Today I can report a great breakthrough for liturgical renewal in Oxford: a Catholic student society has not only held its Termly Mass in the usus antiquior, but had an extremely splendid Traditional Solemn High Mass. It took place in the presence of the University Chaplain, Fr John Moffat SJ, in the chapel of Brasenose College, on Monday 19th November, at 6pm.
The student society in question is Oxford Newman Society, (and here) founded in 1878, the oldest Catholic student group in Oxford, which must be one of the oldest Catholic student societies in the world, and one of a very small number, I should imagine, to own its own altar cards. These highly decorated altar cards have been screwed to a wall for a very long time, but now they are back in use, and with them, the Church's liturgical patrimony.
The venue, Brasenose College Chapel, available by kind permission of the College authorities, is a curious mixture of styles. Most obvious from the pictures is the classical marble surround of the altar; the chapel also boasts brightly coloured fan vaulting.
The sacred ministers were Fr Dominic Jacob of the Oxford Oratory, celebrant, Fr Anton Webb, also of the Oratory, deacon, and the NLM's own Br Lawrence Lew OP as subdeacon. Mr Richard Pickett was MC; he was assisted by a team of Newman Society servers.
The Mass was a Votive Mass of Our Lady, Salve sancta parens, offered for the repose of the soul of one of the Newman Society's founders, Papal Chamberlain Hartwell de la Gard Grissell, whose centenary it was. Grissell was a great collector of relics, which established the relic chapel at St Aloyesius, now the Oratory church but in his day a Jesuit church. Unfortunately most of the relics he bequeathed to the church were destroyed by the Jesuit fathers in a moment of iconoclastic madness in 1971. It is a remarkable act of providence that one of the few that remained to await the arrival of the Oratorians was one of St Philip Neri, housed in a splendid metal bust of the saint.

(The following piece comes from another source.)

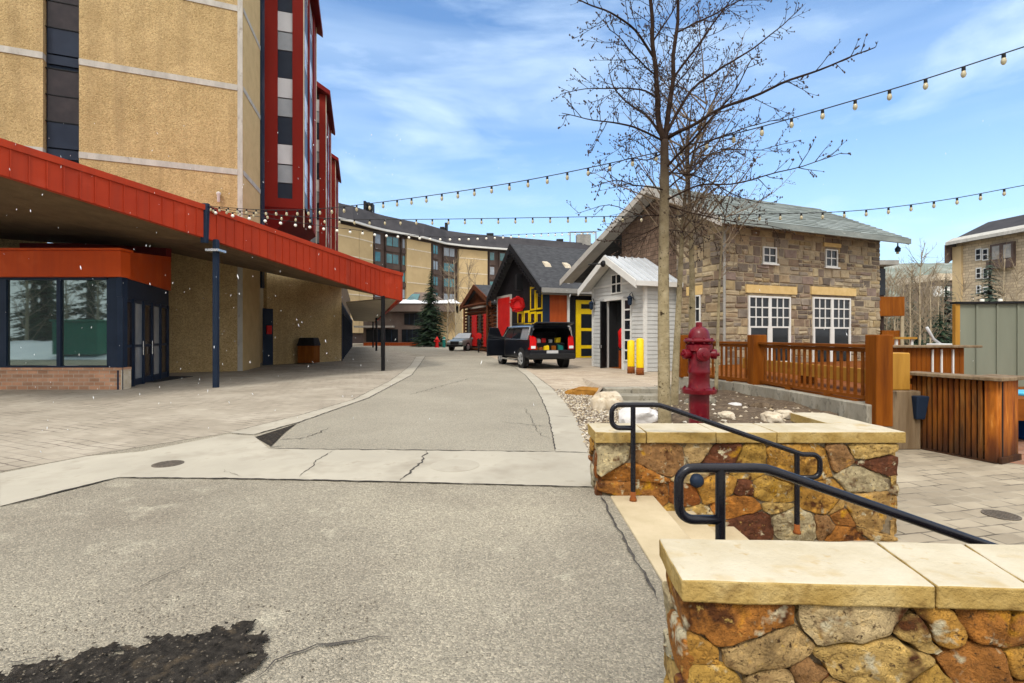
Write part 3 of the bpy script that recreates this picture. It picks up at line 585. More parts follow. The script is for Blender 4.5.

This was the Oxford Gregorian Chant Society's third Mass since its formalisation this term, and the first at which they collaborated with a polyphonic choir. In my view this is the ideal, Rolls Royce option for a Mass on a special occasion: two separate groups of singers, a Gregorian schola doing the propers and a polyphonic group doing the ordinaries and motets. I am glad to say that we, the schola side of it, didn't let the side down: with the assistance of our professional coach, Mr Adrian Taylor, our usual director Mr Julian Griffiths and another experienced local singer, Dr Brian Sudlow, the eight student singers put in an extremely polished performance.
The polyphonists were organised by Mr Andrew Knowles, who did the same thing for the Masses at the LMS Priests Training Conference. Four professional singers, two violinists and an organist (with Mr Knowles conducting) performed the Missa in G by Antonio Caldara, Christian Geist's Quam pulchra es Maria as an Offertory motet, and Alba Trissina's Vulnerasti cor meum and Luca Marenzioat's O Sacrum Convivium at Communion.
The two groups of singers balanced each other extremely well, and I don't think anyone could have left that Mass without understanding at least a little about what former generations of Catholics meant by the beauty of the liturgy.
Despite torrential rain Mass was attended by about 90 people. It was followed by a the Newman Society's splendid termly black tie dinner, which was addressed by Mr Julian Chadwick, Chairman of the Latin Mass Society, who had attended the Mass.